FATSA’YA DÖNÜŞ
Fatsa’nın en çok nesini seviyorsun derseniz, şöyle diyebilirim ki, ben bu şehre dönüşü seviyorum en çok! Fatsa’da doğmuş, büyümüş ve çocukluğunu ve ilk gençliğe adım atış yıllarını burada yaşamış biriyim ben. Ne kadar tarafsız olabilirim bu yazıyı yazarken bilmiyorum. Çünkü nereye giderse gitsin bu şehre dönmüş, hayatının göçebeliğini yine burada bırakıp, yaşam amaçlarını burada gerçekleştirmeyi kendine hedef edinmiş birinin gözüyle yazarım ben Fatsa’yı, kendi gözümle ve kendi hissettiklerimle!
Yemyeşil dağların mavi bir denizle kesiştiği, üzerinde doğanın binbir çeşit renginin akıp gittiği, güzeller güzeli bir diyardır Fatsa. İçinde tarihi, eskiyi, yeniyi aynı anda barındıran; geçmişiyle geleceğini birbirine bağlayan bir anılar şehri.
Şehrinde modernliğin izleri, doğasında sessizce akıp giden tarihin kalıntıları. Hangi yıllardan göz kırptığı bilinmeyen koca çınarın gölgesinde sesiz sedasız içilen akşam çayları.
Parkları, bahçeleri, dağları, ormanları, yağmur sonrası yüzünüze vuran toprağın serin kokusu…
Nice devirler görmüş, nice insanların yaşam mücadelesine tanıklık etmiştir Fatsa. İçinde birçok kültürü aynı anda barındırmış, farklı insanları aynı sıcaklıkla bağrına basmıştır.
Gürcüsü, Çerkezi, Lazı, Rumu, Ermenisi, Sünnisi, Alevisi, asırlardır aynı çınar ağacının gölgesinde dinlenmişler, aynı toprağın meyvesiyle büyütmüşlerdir çocuklarını. Yağmurlu akşamlarında komşu sohbetleri yapmışlar, birbirleriyle geçmişlerinin en uzak anılarını paylaşmışlardır. Farklı dillerden, farklı dinlerden gelseler de sadece yan komşu, bakkal amca, şekerci dede oldukları için sevmişlerdir birbirlerini. Kimsenin geçmişi, kimsenin dili, dini ayrılık sebebi olmamıştır bu topraklarda. Herkes Fatsalı’dır burada, herkes aynı sıcak tokalaşmanın diğer tarafıdır. Birbirine uzanan eller, aç kalana yardım etmeyi, sofrasındaki ekmeği komşusuyla paylaşmayı, öğütler herkese.
Bu şehirde gerçeklik vardır. Bu şehirde yaşanmışlık vardır.

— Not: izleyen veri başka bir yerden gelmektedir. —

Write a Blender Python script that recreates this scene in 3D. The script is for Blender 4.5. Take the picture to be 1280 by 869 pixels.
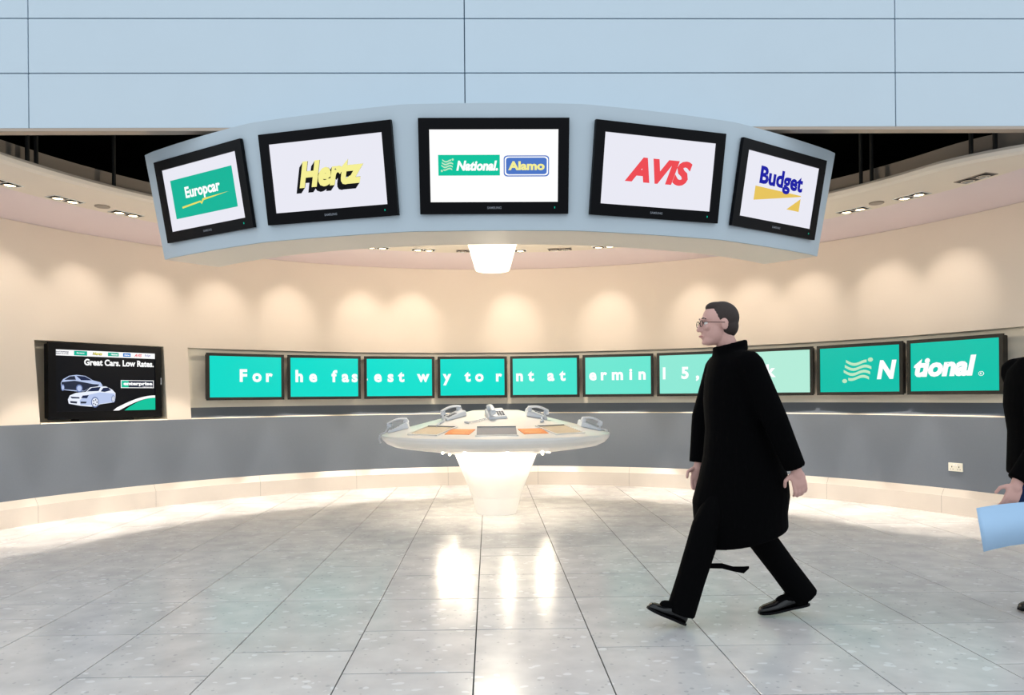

Bu şehrin çamurlu yollarında el elele verilip örülen taşların mücadelesi vardır. Bu şehir her geleni kendinden sayar, her gelen yabancı, günahıyla sevabıyla kabul görür burada. Hem kendi olur, hem Fatsa’lı. Hem Sivas’lı olur hem buralı, hem İzmir’li olur hem buralı. Bu şehrin büyüsü yabancılığa izin vermemesindedir. Kimseyi dışlamamasında, herkesi besleyip büyütmesindedir.